Actually, it made the children look like soulless monsters. But 2 out of 3 isn’t bad.

This is a photographmade of Grant’s officers in the Civil War, an attempt at candid photography. Notice the “ghosts”- it was caused by people not holding perfectly still while the plate was exposed. Not to sit perfectly still for a family portrait would have similar results (though maybe not as pronounced).

Also of course, a lot of people had terrible teeth and didn’t want to show them, and closed mouth smiles can look very unnatural.

Trivia: Sometimes the clothing they’re wearing in those photographs isn’t real but was a costume the photographer had that was similar to the clothes sometimes used on corpses. The person slipped it on over whatever they were wearing.
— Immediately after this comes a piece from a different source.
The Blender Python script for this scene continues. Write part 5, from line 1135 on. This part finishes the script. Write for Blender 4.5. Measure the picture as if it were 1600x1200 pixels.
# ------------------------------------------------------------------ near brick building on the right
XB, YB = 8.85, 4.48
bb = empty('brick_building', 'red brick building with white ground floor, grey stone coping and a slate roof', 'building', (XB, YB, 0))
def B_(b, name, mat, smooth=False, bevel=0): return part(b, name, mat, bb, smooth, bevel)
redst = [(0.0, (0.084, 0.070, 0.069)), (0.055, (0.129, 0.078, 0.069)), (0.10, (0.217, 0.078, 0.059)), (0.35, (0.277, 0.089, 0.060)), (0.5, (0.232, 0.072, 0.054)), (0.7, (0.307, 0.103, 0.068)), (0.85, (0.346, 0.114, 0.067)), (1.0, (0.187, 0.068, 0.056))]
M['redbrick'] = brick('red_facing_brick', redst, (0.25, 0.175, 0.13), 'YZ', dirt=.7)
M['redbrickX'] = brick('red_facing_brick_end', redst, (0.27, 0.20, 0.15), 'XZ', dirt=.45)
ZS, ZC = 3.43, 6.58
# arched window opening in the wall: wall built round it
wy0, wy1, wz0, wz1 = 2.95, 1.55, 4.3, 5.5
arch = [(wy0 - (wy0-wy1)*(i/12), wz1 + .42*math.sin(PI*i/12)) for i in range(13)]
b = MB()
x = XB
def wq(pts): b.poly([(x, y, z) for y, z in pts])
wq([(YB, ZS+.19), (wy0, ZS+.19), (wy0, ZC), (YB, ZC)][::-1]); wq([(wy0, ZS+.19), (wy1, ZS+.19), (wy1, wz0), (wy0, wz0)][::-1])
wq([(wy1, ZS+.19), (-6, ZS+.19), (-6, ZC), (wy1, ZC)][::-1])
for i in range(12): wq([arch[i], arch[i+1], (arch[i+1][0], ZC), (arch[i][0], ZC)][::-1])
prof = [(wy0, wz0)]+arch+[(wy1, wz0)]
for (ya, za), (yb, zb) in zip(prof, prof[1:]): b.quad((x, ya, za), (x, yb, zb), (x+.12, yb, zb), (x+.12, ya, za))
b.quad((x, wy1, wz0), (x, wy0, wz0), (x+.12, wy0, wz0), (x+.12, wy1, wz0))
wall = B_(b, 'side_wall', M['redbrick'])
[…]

Sometimes it was because their own clothes were shoddy, more often it was if the photographer didn’t think it would photograph well (for example, something with a lot of stripes or a bold pattern).

Some combination of this and the overall formality of having one’s portrait taken are a better explanation for the latter part of the time frame given by the OP. Exposure time issues were much less of a concern after about 1880. That’s when Charles Bennett discovered how to make gelatin plates much more sensitive. He was actually attempting to make them less fragile and prone to scratching via a baking process. He found that his process also dramatically increased the sensitivity of the emulsion. At that point, exposure times allowed for what we could call a “snapshot”, and Eastman invented roll film about 10 years later. If you think about it, snapshot film speeds were required for the invention of the movie camera, circa 1890s.

Some background on the development of the gelatin dry plate:

http://www.thelightfarm.com/Map/Books/cim/MapTopic.htm

I agree! Their eyes all look hollow.

Actually, back in those days, there wasn’t much to smile about, since the entire world was in black & white, with subtle shades of gray (or in some areas, kind of a brownish tint). It wasn’t until the 1930’s that the world became “colorized” and people started smiling.

This change actually took place at the same time that the popular movie “The Wizard of Oz” was being produced, and you can see that some of the movie was shot before the change and some after.

I know this is correct, because I read it in Calvin & Hobbes.

really?
weird!

I think people are not smiling because they don’t have cell phones and broadband.

It is hard to smile when that camera thing is stealing your soul.

'Course, sometimes they were dead.

Back then the truth in advertising laws were much more strict.